Any interviews with unscheduled applicants.

Once your firm’s name hits the Yellow Pages or any other list of recruiting firms you’ll have people walking through your door, emailing you or calling you on the phone, expecting to be serviced. Unless you are a traditional employment (placement) agency, the majority of these walk-ins will waste valuable time.

You can’t walk into your doctor – lawyer – accountant’s office without a pre-set appointment and people shouldn’t expect you to stop what you’re doing either. Have your receptionist/secretary/administrative assistant take their resume or give them an application to complete and return. You may want to interview them at some point in time, but you set the time . . . not them.

You may also request that the phone company not show your street address with your listing which forces people to call first for appointments.

Any phone call lasting more than five minutes.

Unless they’re getting an assignment, recruiting a candidate or closing a deal with an employer or candidate, there is rarely an excuse for longwindedness.

Inordinate lingering in the files or on the computer . . . either candidate or job order files.

With rare exceptions, this is an activity to be conducted during non-productive hours. If your files are computerized, the linger time may be shortened but don’t loiter if your time could be better utilized in more productive pursuits. CheckNet has determined that nearly 25% of online time is non-work related.

Talking with other consultants.

Non-work-related chit-chat may have its place in life, but not during productive hours. Most intra-office conversation is not work related.

Talking with you, the owner or manager.

See above. If you must speak with a consultant, do it early, late or during the lunch hour. Although there may be exceptions, they are rare.

Writing (or re-writing) resumes or letters.

This is spare-time duty unless you have an administrative person to do it. If you have a standard format for resume reconstruction, give the template to the candidate and let them re-write it.

Copying anything.

Ah, the wonders of xerography. Why make one copy when two are so easy. Copying anything is not consultant work.


It’s not hard to tell when someone is mentally somewhere else. A nudge or a question can quickly get them back to reality.

We’ve all known consultants who arrive early, stay late, work weekends and still wallow in mediocrity because just “putting in time” on the job doesn’t cut it. We’re paid only so long as we produce. Whether contingency or retained, clients utilize us to solve problems by filling jobs. Any peripheral activity which diminishes that ability should be abolished.
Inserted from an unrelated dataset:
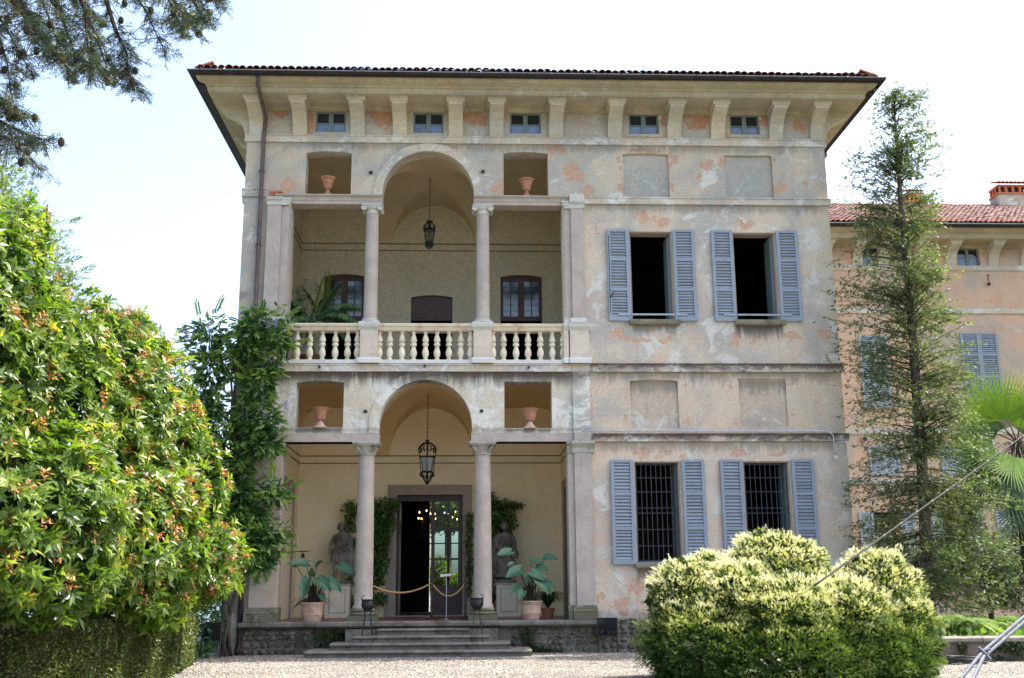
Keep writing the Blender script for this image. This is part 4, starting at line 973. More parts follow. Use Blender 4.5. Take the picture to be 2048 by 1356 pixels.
# moss cushions on the plinth
def mosspatch(cx, cz, rx, rz, n, seed):
    r = np.random.default_rng(seed); P = np.stack([cx + r.normal(0, rx, n), -.10 - r.random(n) * .05, cz + r.normal(0, rz, n)], 1); P = P[(P[:, 2] > GZ) & (P[:, 2] < FL0 - .1)]
    return P
P = np.concatenate([mosspatch(-3.05, .52, .34, .2, 1600, 1), mosspatch(-4.2, .5, .6, .2, 500, 8), mosspatch(2.6, .5, .4, .2, 250, 9), mosspatch(-2.9, .4, .25, .2, 500, 5), mosspatch(1.42, .5, .12, .22, 600, 2), mosspatch(1.6, .2, .25, .08, 400, 3), mosspatch(2.0, .16, .15, .03, 200, 4)])
stuff(leaves('moss', P, RNG.normal(size=P.shape) + [0, -1, .2], RNG.uniform(.025, .055, len(P)), T_QUAD, ML_HEDGE, villa, V=RNG.random(len(P)) * .5))


# ================================================================== THINGS IN AND ON THE VILLA
# terracotta urns in the square openings
def urn(px, py_base, hpx, kind, label):
    X, Z = at(px, py_base, .1); h = hpx / 76.
    Z = {'u': Z2T + .005, 'l': 5.56}[kind] if kind == 'u' else (5.56 if px < 800 else 5.54)
    UY = .02 if kind == 'u' else .10
    t = thing('urn', label, 'urn', (X, UY, Z), 'terracotta urns standing in the square openings')
    if kind == 'u':
        foot = [(.10, 0), (.10, .05), (.07, .07), (.05, .09), (.045, .15), (.06, .165)]; body = [(.05, .165), (.09, .18), (.105, .25), (.11, .27), (.15, .41), (.185, .43), (.20, .445), (.20, .47), (.17, .475), (.14, .43)]
    else:
        foot = [(.19, 0), (.15, .02), (.09, .08), (.05, .15), (.045, .17)]; body = [(.05, .17), (.10, .19), (.125, .24), (.13, .28), (.135, .29), (.13, .31), (.16, .41), (.20, .44), (.205, .455), (.16, .46), (.14, .42)]
    m = h / .45
    MB().lathe([(r * m, z * m) for r, z in foot], X, UY, 20, Z).build('foot', M_TERRA2 if kind == 'l' else M_TERRA, t, angle=40)
    MB().lathe([(r * m, z * m) for r, z in body], X, UY, 24, Z).build('bowl', M_TERRA, t, angle=40)
    g = MB()
    for i in range(9):
        a = 2 * math.pi * i / 9; zc_ = Z + .33 * m; r = .135 * m
        g.tube([(X + r * math.cos(a + q * .12), UY + r * math.sin(a + q * .12), zc_ - .03 * m * (1 - q * q)) for q in (-1, -.5, 0, .5, 1)], .008, 4)
    g.build('garland', M_TERRA, t)
urn(656, 389, 35, 'u', 'dark terracotta urn in the upper left square opening under the eaves')
urn(1053, 392, 35, 'u', 'orange terracotta urn in the upper right square opening beside the blind windows')
urn(640, 856, 38, 'l', 'terracotta urn on a flared foot in the lower left square opening beside the creeper')
urn(1060, 855, 38, 'l', 'wide rimmed terracotta urn in the lower right square opening beneath the balustrade')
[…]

It’s management’s fault when consultants spin their wheels. We’re not talking sweatshop, but people in our business are paid when they make placements. Even on the retained side, if jobs aren’t filled, clients evaporate. This is a stressful, pressure-filled business and as one hard-nosed manager told us, “Without constant pressure, a diamond is nothing more than a lump of coal.” Set your sights high and don’t vacillate. They can find an infinite number of things, people or conditions to “blame” – but your job, as the manager, is to find the parade and point out the front of it to them.